TheGreatZacsby wrote: ↑Mon 12 Jun 2023 7:39pm
SAINT-LEE wrote: ↑Mon 12 Jun 2023 6:26pm
I've heard from a family friend of a codefendant in this case...we worked in WA together & he's a solid bloke...he says the Tigers were contacted by WA police last week of May to advise a player would be possibly extradited if an appearance to give a statement with detectives could not be arranged in 21 days.
As the club would travel to Perth they arranged for said player to stay in town after the game.
He says further on evidence.. the police have pinged the mobile he was using at the Perth Exchange exactly when robbery occurred, also have him on camera wearing a wig renting a vehicle using false identification, that codefendants used to flee the state.
One of the other codefendants ( already in custody on another matter) has been "assisting police with their investigation" leading to this arrest by giving police his mobile phone which allegedly had many incriminating texts.
My mates call...99.99% all the lads are guilty of burgularly, Pickett the lesser of offenses. With his aggravatted burg previous... so slim a chance to escape custodial sentence.
It is sad. I hate it whenever anyone choses to let the messed up life they HAD stay alive instead of burying it forever. Someone lost a lot of money, regardless that its a business. Families are affected, theres children. Its sad because prison doesnt work. Facts.
The Great Review ( docs of 73 prison studies) show 9% of convicts are postively impacted by prison and do not reoffend. 68% commit more serious crimes than previous within 3 months of release. 23% reoffend crimes on similar level.
Interesting.
In terms of the prison. What else are the police to do with the crooks? Send them to kindergarten?
I agree that some people need custodial sentences.
But there's much better ways to get outcomes.
The tricky part is the cost.
- People want blood ( families & victims of murder, rape, violent crimes, callous theft & fraud etc etc). The hunger for revenge can drive a person across the planet searching.
A key purpose of prison is to ensure the offender is adequately punished.
- The funds needed to set up genuine recovery & corrections is phenomenal...astronomical.
- The proven programs that bring change are not acceptable by the lenient leaning crowds. Change programs involve facing victims & families, mandatory counseling, hard labour 6 hours a day, eduction programs ( literacy, year 12, tafe, university, apprenticeships...because 95% of offender who learned trades NEVER reoffended) etc
- The very real challenge of knowing who IS capable & willing of restoration & who needs to go to prison.
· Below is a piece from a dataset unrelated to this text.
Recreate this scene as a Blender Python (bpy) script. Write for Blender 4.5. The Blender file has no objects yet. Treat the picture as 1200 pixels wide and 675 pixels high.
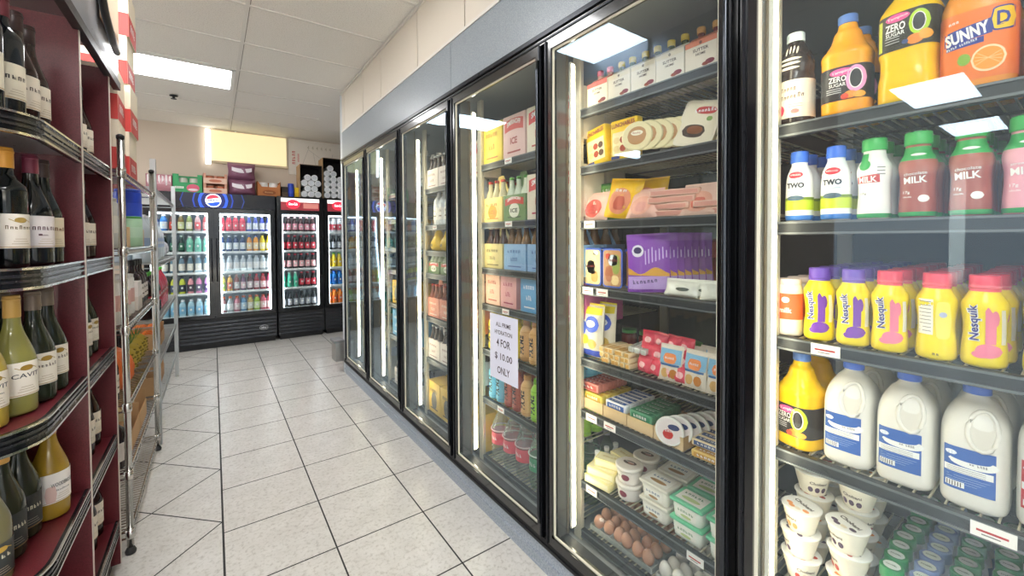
import bpy, math, random
from math import sin, cos, pi, radians
from mathutils import Matrix, Vector
random.seed(11)
S = bpy.context.scene
COL = S.collection

# ------------------------------------------------------------------ camera, light, exposure
YAW, PITCH, ROLL, FPX, CYPX = radians(35.711), radians(1.2524), radians(-.3037), 487.0, 290.34
CAMH = 1.363
Fv = Vector((sin(YAW)*cos(PITCH), cos(YAW)*cos(PITCH), -sin(PITCH)))
rv = Vector((cos(YAW), -sin(YAW), 0)); uv = rv.cross(Fv)
R2 = rv*cos(ROLL)+uv*sin(ROLL); U2 = -rv*sin(ROLL)+uv*cos(ROLL)
cam = bpy.data.cameras.new('camera'); camo = bpy.data.objects.new('camera', cam); COL.objects.link(camo)
camo.matrix_world = Matrix(((R2.x, U2.x, -Fv.x, 0), (R2.y, U2.y, -Fv.y, 0), (R2.z, U2.z, -Fv.z, CAMH), (0, 0, 0, 1)))
cam.sensor_fit = 'HORIZONTAL'; cam.sensor_width = 36; cam.lens = FPX/1200*36
cam.shift_y = -(337.5-CYPX)/1200; cam.clip_start = .02; cam.clip_end = 100
S.camera = camo

S.view_settings.view_transform = 'Standard'; S.view_settings.look = 'None'
S.view_settings.gamma = 1; S.view_settings.use_curve_mapping = False
S.view_settings.exposure = 0.68
W = bpy.data.worlds.new('world'); S.world = W; W.use_nodes = True
W.node_tree.nodes['Background'].inputs[0].default_value = (.85, .92, 1, 1)
W.node_tree.nodes['Background'].inputs[1].default_value = 1.0
TROFFER_E, COOLER_E, FRIDGE_E = 14.0, 11.5, 7.0
cy = S.cycles
cy.use_denoising = True
cy.max_bounces = 8; cy.diffuse_bounces = 4; cy.glossy_bounces = 4; cy.transmission_bounces = 4; cy.transparent_max_bounces = 16
cy.sample_clamp_indirect = 6; cy.caustics_reflective = False; cy.caustics_refractive = False

def area_light(name, loc, rot, sx, sy, power, color=(1, 1, 1)):
    l = bpy.data.lights.new(name, 'AREA'); l.shape = 'RECTANGLE'; l.size = sx; l.size_y = sy; l.energy = power; l.color = color
    o = bpy.data.objects.new(name, l); o.location = loc; o.rotation_euler = rot; COL.objects.link(o); return o
# daylight at the unseen side windows, plus added room fill from behind the camera
area_light('front_daylight_fill', (-1.5, -3.9, 1.5), (radians(90), 0, pi), 7.0, 2.2, 1350, (.93, .97, 1))
area_light('daylight_side', (-9.3, 1.5, 1.5), (radians(90), 0, radians(90)), 6.0, 2.2, 200, (.93, .97, 1))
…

Some people SHOULD not get opportunities to live free. Many need help or they will steal the funds from your pocket via prison funding. It costs roughly $5 billion per year to house convicts..you think their might be incentive to lock up people there? Add executive, judicial and policing, all costs are estimated to be 25 billion a year.
All I'm saying is just dust in the wind. It will not happen. The human desire to see offenders punished allows politicians to line their pockets by taking your cash.